Excerpted-from: 6/12/96 -- ShopTalk

Oh THAT $1.4 trillion: The Internal Revenue Service can't seem to
locate $1.4 trillion in tax money it collected:

"I'll have to remember that excuse the next time I get audited." (Paul
Steinberg)

"So now the IRS is going to be audited.  I hope they saved every
single receipt." (Jay Leno)

In the news: President Clinton visited Las Vegas for a fund-raiser.
Says Jenny Church, "One casino built a special roulette wheel for him.
It keeps spinning while Clinton switches his bet back and forth and
back and forth..."

Says Warren Lavendar, "Concerned Republicans are asking Monty Hall to
head up a project called 'Let's Make a Dole.'"

The Federal Elections Commission has delayed giving matching funds to
Ross Perot's party.  Says Argus Hamilton, "Perot had the same problem
getting his first business loan way back in 1961.  The bank wouldn't
accept the voices inside his head as references."
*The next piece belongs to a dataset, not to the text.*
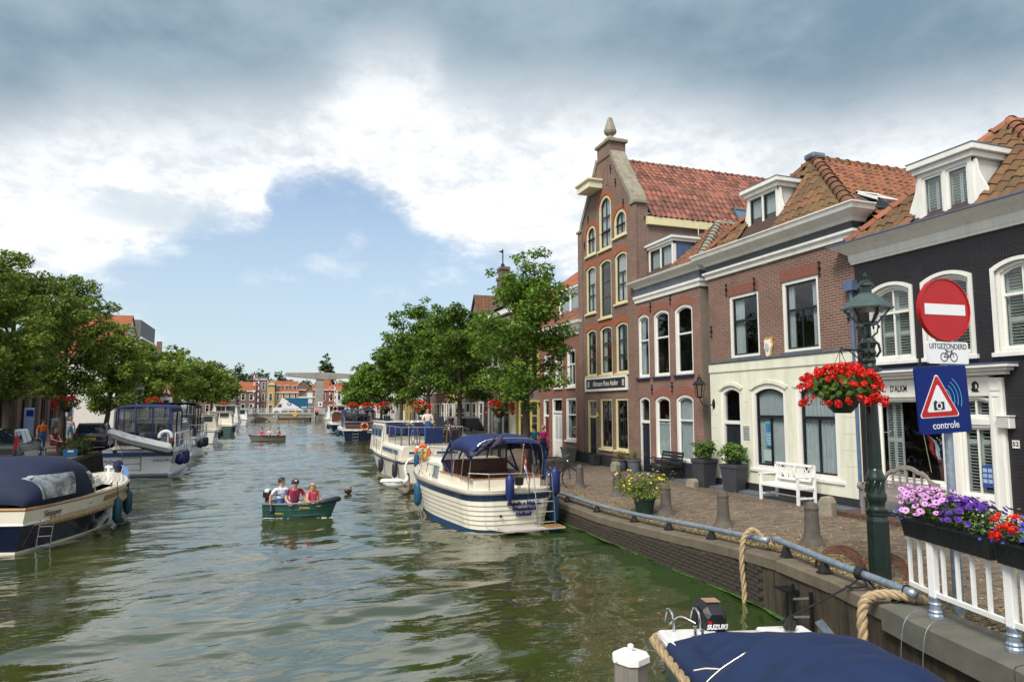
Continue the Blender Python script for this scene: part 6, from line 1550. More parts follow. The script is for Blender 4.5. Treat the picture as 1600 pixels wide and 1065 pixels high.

Staying politically aware is difficult, says Dana Snow.  "More people
would vote if they had Quick Picks."

The brokerage firm Smith Barney is being sued for sexual harassment.
Says Larry Swerdlow, "Have you heard its new slogan? 'Smith-Barney: We
treat women the old-fashioned way.'"

The family of four who left the "freemen" compound last week was
immediately interrogated by two kinds of agents, says Alan Ray
"federal and Hollywood."

Scientists in Iran have discovered what they believe is the world's
oldest wine.  Says Leno, "I believe it was, 'You never take me
anywhere...'"

NBA sideshow: Did you see Dennis Rodman's latest hairdo: Poor guy,
says Alex Kaseberg.  "Something really has to be done about the
graffiti problem in this country."

Adds Hamilton, "Rodman explained the designs in his hair as an AIDS
ribbon, a peace sign and a black power symbol, a Pearl Jam logo, and a
gay and lesbian symbol.  That's not a hairstyle, it's Clinton Cabinet
meeting."

Adds Ray, "He could miss the next game.  When he went up for a rebound
in the last one, he suffered a pulled G-string."